Na sobotniej Radzie Krajowej Donald Tusk oficjalnie przejął przywództwo w Platformie Obywatelskiej. Jako nowy wiceprzewodniczący partii będzie pełnił obowiązki szefa ugrupowania do czasu formalnych wyborów. Z funkcji przewodniczącego PO zrezygnował Borys Budka. Z kolei ze stanowisk wiceprzewodniczących odeszli Ewa Kopacz oraz Bartosz Arłukowicz. Ustąpili w ten sposób miejsca Tuskowi i Budce.

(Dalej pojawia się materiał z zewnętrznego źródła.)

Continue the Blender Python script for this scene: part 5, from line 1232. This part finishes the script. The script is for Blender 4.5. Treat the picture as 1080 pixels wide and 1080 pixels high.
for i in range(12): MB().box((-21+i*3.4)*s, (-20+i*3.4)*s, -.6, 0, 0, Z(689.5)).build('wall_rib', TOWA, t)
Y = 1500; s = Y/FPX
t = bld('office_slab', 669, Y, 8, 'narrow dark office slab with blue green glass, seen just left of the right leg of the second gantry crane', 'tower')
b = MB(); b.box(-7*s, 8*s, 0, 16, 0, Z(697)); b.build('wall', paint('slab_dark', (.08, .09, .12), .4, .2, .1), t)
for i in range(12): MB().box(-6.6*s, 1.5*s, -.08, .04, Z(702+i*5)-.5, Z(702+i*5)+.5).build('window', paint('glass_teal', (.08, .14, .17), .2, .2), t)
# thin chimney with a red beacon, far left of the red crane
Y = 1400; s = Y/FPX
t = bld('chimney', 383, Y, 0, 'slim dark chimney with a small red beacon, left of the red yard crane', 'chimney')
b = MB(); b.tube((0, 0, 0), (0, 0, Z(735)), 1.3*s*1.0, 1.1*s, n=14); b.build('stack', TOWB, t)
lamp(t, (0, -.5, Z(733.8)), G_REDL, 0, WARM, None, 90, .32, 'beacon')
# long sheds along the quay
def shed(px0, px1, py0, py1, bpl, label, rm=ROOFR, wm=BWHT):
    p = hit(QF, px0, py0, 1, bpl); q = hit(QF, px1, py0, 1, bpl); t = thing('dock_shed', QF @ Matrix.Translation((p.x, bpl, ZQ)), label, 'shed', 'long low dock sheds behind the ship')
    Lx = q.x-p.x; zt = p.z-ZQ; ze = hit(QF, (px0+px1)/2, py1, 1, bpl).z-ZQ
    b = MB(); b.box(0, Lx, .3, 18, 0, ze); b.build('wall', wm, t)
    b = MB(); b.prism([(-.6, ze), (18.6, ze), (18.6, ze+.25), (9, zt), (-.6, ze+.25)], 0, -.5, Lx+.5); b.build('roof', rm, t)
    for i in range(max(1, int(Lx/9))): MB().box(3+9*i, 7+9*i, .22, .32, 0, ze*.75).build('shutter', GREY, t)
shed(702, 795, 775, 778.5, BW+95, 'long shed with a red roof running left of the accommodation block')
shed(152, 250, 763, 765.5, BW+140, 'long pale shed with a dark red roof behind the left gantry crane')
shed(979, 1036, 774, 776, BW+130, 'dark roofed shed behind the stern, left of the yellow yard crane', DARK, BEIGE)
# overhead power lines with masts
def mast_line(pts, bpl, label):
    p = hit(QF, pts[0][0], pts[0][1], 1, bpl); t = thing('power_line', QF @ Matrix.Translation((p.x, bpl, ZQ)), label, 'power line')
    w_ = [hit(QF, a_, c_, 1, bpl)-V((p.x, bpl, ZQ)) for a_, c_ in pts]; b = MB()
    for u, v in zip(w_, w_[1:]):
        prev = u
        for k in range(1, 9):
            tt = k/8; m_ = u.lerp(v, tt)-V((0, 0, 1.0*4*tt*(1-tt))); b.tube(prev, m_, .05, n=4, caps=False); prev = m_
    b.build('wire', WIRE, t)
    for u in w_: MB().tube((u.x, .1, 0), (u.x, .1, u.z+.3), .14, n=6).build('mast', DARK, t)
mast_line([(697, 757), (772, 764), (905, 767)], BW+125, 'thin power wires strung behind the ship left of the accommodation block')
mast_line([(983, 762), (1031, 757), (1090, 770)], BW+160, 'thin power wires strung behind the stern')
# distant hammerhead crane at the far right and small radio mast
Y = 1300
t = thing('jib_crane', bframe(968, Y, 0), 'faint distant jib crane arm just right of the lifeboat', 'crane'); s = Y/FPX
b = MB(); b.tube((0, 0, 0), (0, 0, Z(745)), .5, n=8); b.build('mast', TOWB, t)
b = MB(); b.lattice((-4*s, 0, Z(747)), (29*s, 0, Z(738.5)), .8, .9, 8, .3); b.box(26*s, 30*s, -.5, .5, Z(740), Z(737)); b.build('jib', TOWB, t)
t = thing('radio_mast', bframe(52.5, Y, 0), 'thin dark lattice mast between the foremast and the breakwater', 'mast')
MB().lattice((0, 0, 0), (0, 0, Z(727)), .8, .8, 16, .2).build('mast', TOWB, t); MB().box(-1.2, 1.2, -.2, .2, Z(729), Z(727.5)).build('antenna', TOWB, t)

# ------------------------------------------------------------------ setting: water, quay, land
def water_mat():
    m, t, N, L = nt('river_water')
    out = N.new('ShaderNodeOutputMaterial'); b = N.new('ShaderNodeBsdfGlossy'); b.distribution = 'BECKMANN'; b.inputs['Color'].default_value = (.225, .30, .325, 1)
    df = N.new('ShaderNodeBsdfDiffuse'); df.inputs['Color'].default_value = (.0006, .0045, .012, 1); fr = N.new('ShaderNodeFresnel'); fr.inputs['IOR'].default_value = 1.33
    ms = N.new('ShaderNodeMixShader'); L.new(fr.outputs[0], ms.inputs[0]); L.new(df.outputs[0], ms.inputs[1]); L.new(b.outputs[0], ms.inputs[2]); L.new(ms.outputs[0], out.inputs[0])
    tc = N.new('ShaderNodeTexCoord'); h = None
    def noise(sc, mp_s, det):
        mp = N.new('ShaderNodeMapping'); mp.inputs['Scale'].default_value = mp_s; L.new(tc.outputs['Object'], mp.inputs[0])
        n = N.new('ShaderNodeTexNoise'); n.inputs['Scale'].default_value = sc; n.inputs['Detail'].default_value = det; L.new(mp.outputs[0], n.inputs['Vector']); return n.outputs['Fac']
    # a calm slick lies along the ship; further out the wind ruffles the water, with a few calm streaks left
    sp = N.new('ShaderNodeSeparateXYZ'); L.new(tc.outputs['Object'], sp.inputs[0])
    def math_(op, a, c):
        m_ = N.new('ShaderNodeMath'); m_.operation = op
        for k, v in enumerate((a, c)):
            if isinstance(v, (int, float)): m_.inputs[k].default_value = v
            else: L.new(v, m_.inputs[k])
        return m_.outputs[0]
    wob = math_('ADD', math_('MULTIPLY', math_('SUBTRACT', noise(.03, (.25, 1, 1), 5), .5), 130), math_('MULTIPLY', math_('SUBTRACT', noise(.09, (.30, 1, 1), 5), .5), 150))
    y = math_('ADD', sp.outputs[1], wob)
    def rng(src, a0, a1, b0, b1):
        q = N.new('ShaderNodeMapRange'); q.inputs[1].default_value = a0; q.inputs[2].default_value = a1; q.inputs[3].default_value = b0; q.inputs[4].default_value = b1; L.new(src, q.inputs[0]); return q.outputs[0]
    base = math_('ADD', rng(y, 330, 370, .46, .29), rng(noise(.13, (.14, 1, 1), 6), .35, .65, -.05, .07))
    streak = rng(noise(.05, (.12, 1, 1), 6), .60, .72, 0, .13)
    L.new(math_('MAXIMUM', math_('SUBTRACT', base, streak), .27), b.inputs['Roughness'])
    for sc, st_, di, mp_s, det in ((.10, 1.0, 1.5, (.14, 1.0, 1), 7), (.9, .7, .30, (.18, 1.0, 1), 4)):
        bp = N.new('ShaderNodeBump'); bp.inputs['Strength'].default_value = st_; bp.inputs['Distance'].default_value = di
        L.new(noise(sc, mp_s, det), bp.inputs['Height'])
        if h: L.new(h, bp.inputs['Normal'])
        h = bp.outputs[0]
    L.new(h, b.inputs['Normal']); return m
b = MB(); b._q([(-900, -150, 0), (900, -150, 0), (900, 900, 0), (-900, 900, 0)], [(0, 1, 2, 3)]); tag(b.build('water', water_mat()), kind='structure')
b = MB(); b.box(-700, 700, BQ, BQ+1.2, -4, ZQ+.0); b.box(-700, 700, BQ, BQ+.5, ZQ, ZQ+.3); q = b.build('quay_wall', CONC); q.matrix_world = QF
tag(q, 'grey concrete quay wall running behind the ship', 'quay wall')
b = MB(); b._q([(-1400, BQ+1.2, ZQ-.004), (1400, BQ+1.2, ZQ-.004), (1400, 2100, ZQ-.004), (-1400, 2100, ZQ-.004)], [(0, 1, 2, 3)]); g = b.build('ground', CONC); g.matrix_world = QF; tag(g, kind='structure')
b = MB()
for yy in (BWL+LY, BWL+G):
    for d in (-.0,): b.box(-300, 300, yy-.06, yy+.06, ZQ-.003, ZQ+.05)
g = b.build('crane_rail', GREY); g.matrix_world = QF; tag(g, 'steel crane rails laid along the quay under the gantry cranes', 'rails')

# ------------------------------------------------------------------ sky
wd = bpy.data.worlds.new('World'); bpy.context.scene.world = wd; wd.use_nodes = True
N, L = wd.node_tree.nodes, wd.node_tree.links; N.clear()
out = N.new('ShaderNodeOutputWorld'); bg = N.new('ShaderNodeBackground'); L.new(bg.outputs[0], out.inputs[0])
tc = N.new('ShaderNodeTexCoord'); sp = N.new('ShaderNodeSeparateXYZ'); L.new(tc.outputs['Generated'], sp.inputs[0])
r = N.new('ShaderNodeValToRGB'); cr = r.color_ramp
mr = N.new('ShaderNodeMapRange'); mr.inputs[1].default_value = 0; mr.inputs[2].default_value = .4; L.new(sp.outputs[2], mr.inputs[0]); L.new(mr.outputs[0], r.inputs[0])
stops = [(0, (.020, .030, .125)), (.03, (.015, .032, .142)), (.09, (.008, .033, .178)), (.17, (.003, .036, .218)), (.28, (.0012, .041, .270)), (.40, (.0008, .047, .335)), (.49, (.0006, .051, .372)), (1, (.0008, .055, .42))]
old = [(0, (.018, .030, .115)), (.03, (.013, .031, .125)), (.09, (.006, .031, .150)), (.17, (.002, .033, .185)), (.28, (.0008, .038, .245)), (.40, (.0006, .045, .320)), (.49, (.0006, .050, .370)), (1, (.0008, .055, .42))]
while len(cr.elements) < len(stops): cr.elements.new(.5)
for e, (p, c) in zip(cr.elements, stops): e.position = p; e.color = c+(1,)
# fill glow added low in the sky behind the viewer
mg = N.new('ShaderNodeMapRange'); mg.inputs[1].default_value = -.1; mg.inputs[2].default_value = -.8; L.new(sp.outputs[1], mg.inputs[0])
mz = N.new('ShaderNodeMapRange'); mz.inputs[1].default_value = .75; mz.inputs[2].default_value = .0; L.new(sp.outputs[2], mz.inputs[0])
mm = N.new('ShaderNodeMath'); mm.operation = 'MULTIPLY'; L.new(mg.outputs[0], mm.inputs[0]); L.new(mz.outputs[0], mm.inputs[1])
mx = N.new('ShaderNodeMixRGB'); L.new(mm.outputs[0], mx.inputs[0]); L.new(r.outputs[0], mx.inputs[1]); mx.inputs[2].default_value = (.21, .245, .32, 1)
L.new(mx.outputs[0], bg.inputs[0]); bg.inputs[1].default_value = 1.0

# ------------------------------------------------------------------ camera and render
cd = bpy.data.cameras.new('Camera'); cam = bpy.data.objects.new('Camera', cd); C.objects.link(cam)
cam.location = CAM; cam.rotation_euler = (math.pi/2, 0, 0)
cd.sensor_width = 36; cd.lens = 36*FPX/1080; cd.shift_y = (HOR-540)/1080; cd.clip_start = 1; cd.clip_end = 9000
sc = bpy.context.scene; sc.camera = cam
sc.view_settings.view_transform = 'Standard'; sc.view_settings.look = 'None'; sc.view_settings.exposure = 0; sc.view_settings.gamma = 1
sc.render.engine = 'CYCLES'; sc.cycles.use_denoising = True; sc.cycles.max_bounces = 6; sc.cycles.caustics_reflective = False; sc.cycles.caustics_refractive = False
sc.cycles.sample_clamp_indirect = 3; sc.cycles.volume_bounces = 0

Dziś p.o. przewodniczącego PO Donald Tusk udał się do Szczecina i do zachodniopomorskiego, gdzie wraz z Borysem Budką spotkał się z dziennikarzami. Wcześniej Tusk złożył kwiaty przed Pomnikiem Czynu Polaków z okazji 76. rocznicy ustanowienia polskiej administracji w Szczecinie.
Tusk o praworządności
Tusk mówił m.in. o tym, że ci, którzy walczą o konstytucję i o sądy, nie mają barw partyjnych. – To jest w interesie wszystkich bez wyjątku Polaków. Nawet jeśli dzisiaj ta władza tego nie rozumie. Praworządność, konstytucja, rządy prawa, niezwisłe sądy, niezależna prokuratura, jest także w ich interesie. Jeśli nie rozumieją tego dzisiaj, to będą to dobrze rozumieli za dwa, trzy lata. Jak ważne jest, żeby sądy i prokuratura nie były zależne od władzy politycznej – mówił.
Jednocześnie były premier stwierdził, że należy wyraźnie odróżnić wolę zwycięstwa, od żądzy odwetu. – Mam wielką potrzebę pomagania wszystkim i działania na rzecz zwycięstwa w wyborach. Nie mam żadnej potrzeby odwetu. Sprawiedliwość, prawo, odpowiedzialność także karna dla tych, którzy łamali prawo, to jest zupełnie co innego. To nie jest kwestia odwetu polityków na politykach, tylko właśnie niezależnych sądów, rządów prawa i konstytucji, i prokuratury. Wierzę głęboko, że także nasi oponenci w odpowiedniej chwili to zrozumieją, że to jest także także w interesie ich i ich przyjaciół – dodał.
Nowak? "Nie mówiłem że jest więźniem politycznym"
Były szef Rady Europejskiej został też zapytany o swoje słowa dot. Sławomira Nowaka. Donald Tusk w wywiadzie dla TVN24 powiedział, że jest on "więźniem politycznym". – Nie mówiłem że jest więźniem politycznym ponieważ jest niewinnym, ponieważ w przeciwieństwie do prokuratora generalnego Ziobro, w przeciwieństwie do TVP Info, nie wydaję wyroków na ludzi, którzy stają przed oskarżeniami, ale nie mają wyroku sądowego. Mówiłem, że wygląda to na represję polityczną, ponieważ bardzo długo trzymano go w areszcie bez wyroku i bez perspektywy, żeby w ogóle zacząć sprawę – tłumaczył.